Although, all the above optimizations described above are expected to be useful, there are certain cases where many of the optimizations would lead to incorrect code generation. Since in the project, we perform on alias analysis or interprocedural analysis, it was necessary to make a few conservative assumptions to begin with.
An interesting example of this is for global variables. Consider the following piece of C code fragment -
int a; /* global variable */
void main (void)
{
a = 1;
foo();
return;
}
void foo (void)
{
printf ("%d\n",a);
return;
}
In this example, in the procedure main, without information about the use of the variable a, inside the procedure foo, it would be detected as unused. As a consequence, it might lead to the assignment of a being deleted in dead code elimination, which is clearly wrong. Hence, it was necessary to assume that any procedure call would lead to use of all global variables. However, in SimpleSUIF instructions, there is no way to differentiate between a global variable and a regular pointer variable. Both of them would be accessed using load and str operations, as pointer variables. Hence, to turn off optimizations for global variables would lead to turning off these optimizations for all pointers in general.
Another problem was of aliasing in C programs. The following C code fragment illustrates the point.
void main (void)
{
int *pa;
int x, y;
pa = 0x234435;
x = 1;
*pa = 2;
y = x + 1;
printf ("%d\n",y);
return;
}
In this example, it is possible the pa actually points to the address of the variable x.
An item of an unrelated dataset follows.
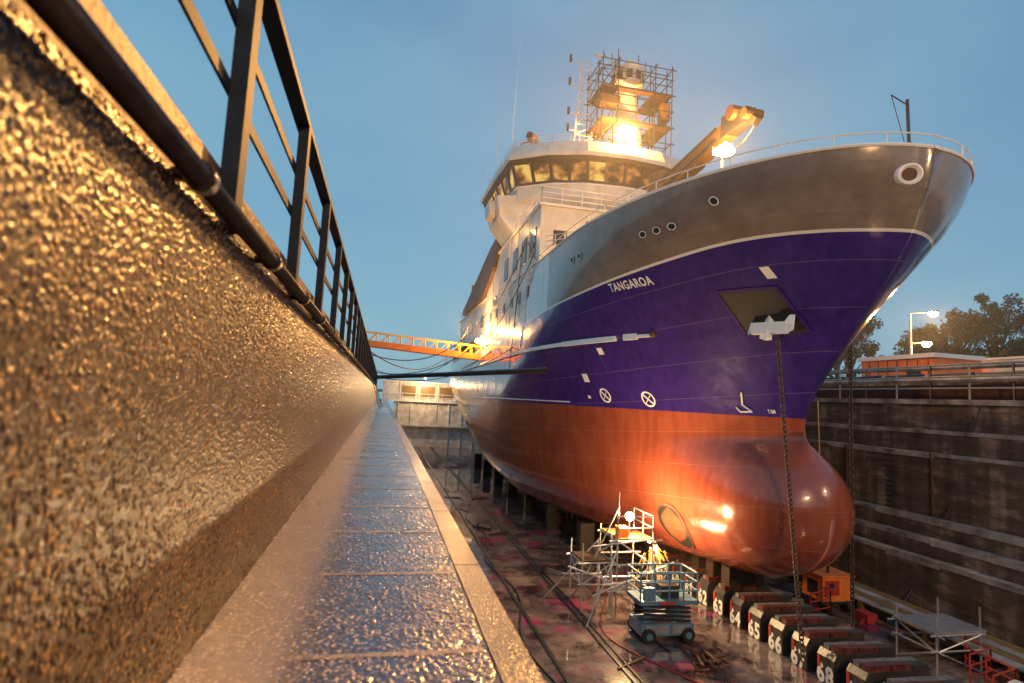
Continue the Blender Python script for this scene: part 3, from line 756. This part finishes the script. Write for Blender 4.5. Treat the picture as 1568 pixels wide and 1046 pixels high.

However, since the address of x is only determined at run time, at compile time we cannot realize that the statement (*pa = 2;) might actually be changing the value of x. Hence, if we use the value of x as 1 in constant folding to get the value of y, it might be incorrect.
However, the above kind of code is actually very rare, if not absent from programs, since the user is general will not be aware of the actual address of variables at run-time. But, for sake of correctness, it would lead to unsafe code, if such kind of issues are not taken care of. In my implementation I have such unsafe optimizations, having made the optimistic assumption that users will not write such kinds of code.
It may be noted, however, that such kind of code cannot be generated in Fortran code, and so this is not an issue for Fortran programs.
Another example of interest is for array variables. Consider the code fragment below -
void main (void)
{
int A[10];
int i;
A[0] = 5;
for (i = 1; i < 9; i++)
{
A[i] = A[i-1];
printf ("%d\n",A[i]);
}
return;
}
It is clear that A[0] assignment cannot be deleted as a dead instruction, since it is used as A[i-1]. However, the address of A[i-1] will not be a constant, while the address of A[0] is. The address of A[i-1] would be computed as -
ldc (a.32) t9 = &A + 0 ldc (s.32) t10 = 4 mul (s.32) t11 = r1, t10 ldc (s.32) t12 = 4 sub (s.32) t13 = t11, t12
where, r1 denotes the variable i. To ensure correctness, I treat all uses of any variable, whose address is expressed as some function of the address of A, as an use of the entire array A. Hence, references of t9, t11 and t13 are treated as references to the array A. This prevents A[0] assignment from being detected as dead code.